start Data segment

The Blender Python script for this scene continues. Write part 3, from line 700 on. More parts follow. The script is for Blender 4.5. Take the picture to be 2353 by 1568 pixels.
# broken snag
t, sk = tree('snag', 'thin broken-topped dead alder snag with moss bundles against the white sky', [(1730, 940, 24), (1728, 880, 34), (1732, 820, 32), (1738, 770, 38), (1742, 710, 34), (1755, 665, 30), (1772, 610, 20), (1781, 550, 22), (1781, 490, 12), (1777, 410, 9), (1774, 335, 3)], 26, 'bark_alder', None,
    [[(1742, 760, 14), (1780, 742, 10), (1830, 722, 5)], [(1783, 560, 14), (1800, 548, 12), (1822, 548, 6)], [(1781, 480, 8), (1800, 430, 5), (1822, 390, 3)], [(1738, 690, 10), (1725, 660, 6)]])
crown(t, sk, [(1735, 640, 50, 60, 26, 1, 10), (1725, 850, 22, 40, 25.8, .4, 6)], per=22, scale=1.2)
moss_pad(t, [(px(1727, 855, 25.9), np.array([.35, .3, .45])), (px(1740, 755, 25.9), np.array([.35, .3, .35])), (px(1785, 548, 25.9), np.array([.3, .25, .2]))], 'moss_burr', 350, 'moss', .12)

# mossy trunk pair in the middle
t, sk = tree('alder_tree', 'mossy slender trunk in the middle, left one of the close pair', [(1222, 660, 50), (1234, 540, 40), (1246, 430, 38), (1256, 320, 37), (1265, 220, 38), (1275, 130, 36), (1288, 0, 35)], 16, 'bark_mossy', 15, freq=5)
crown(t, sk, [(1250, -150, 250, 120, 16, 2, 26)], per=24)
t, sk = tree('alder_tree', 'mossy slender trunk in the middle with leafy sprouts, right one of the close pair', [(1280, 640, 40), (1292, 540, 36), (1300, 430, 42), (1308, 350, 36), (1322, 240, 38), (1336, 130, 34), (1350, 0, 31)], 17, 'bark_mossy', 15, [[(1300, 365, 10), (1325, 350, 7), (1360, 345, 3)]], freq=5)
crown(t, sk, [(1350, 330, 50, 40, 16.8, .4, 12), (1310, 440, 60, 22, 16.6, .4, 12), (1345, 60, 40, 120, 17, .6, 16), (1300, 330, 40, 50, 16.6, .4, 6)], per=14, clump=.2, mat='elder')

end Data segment

— Prompt —
Copy all of the material word for word.

— Correct result —
The Blender Python script for this scene continues. Write part 3, from line 700 on. More parts follow. The script is for Blender 4.5. Take the picture to be 2353 by 1568 pixels.
# broken snag
t, sk = tree('snag', 'thin broken-topped dead alder snag with moss bundles against the white sky', [(1730, 940, 24), (1728, 880, 34), (1732, 820, 32), (1738, 770, 38), (1742, 710, 34), (1755, 665, 30), (1772, 610, 20), (1781, 550, 22), (1781, 490, 12), (1777, 410, 9), (1774, 335, 3)], 26, 'bark_alder', None,
    [[(1742, 760, 14), (1780, 742, 10), (1830, 722, 5)], [(1783, 560, 14), (1800, 548, 12), (1822, 548, 6)], [(1781, 480, 8), (1800, 430, 5), (1822, 390, 3)], [(1738, 690, 10), (1725, 660, 6)]])
crown(t, sk, [(1735, 640, 50, 60, 26, 1, 10), (1725, 850, 22, 40, 25.8, .4, 6)], per=22, scale=1.2)
moss_pad(t, [(px(1727, 855, 25.9), np.array([.35, .3, .45])), (px(1740, 755, 25.9), np.array([.35, .3, .35])), (px(1785, 548, 25.9), np.array([.3, .25, .2]))], 'moss_burr', 350, 'moss', .12)

# mossy trunk pair in the middle
t, sk = tree('alder_tree', 'mossy slender trunk in the middle, left one of the close pair', [(1222, 660, 50), (1234, 540, 40), (1246, 430, 38), (1256, 320, 37), (1265, 220, 38), (1275, 130, 36), (1288, 0, 35)], 16, 'bark_mossy', 15, freq=5)
crown(t, sk, [(1250, -150, 250, 120, 16, 2, 26)], per=24)
t, sk = tree('alder_tree', 'mossy slender trunk in the middle with leafy sprouts, right one of the close pair', [(1280, 640, 40), (1292, 540, 36), (1300, 430, 42), (1308, 350, 36), (1322, 240, 38), (1336, 130, 34), (1350, 0, 31)], 17, 'bark_mossy', 15, [[(1300, 365, 10), (1325, 350, 7), (1360, 345, 3)]], freq=5)
crown(t, sk, [(1350, 330, 50, 40, 16.8, .4, 12), (1310, 440, 60, 22, 16.6, .4, 12), (1345, 60, 40, 120, 17, .6, 16), (1300, 330, 40, 50, 16.6, .4, 6)], per=14, clump=.2, mat='elder')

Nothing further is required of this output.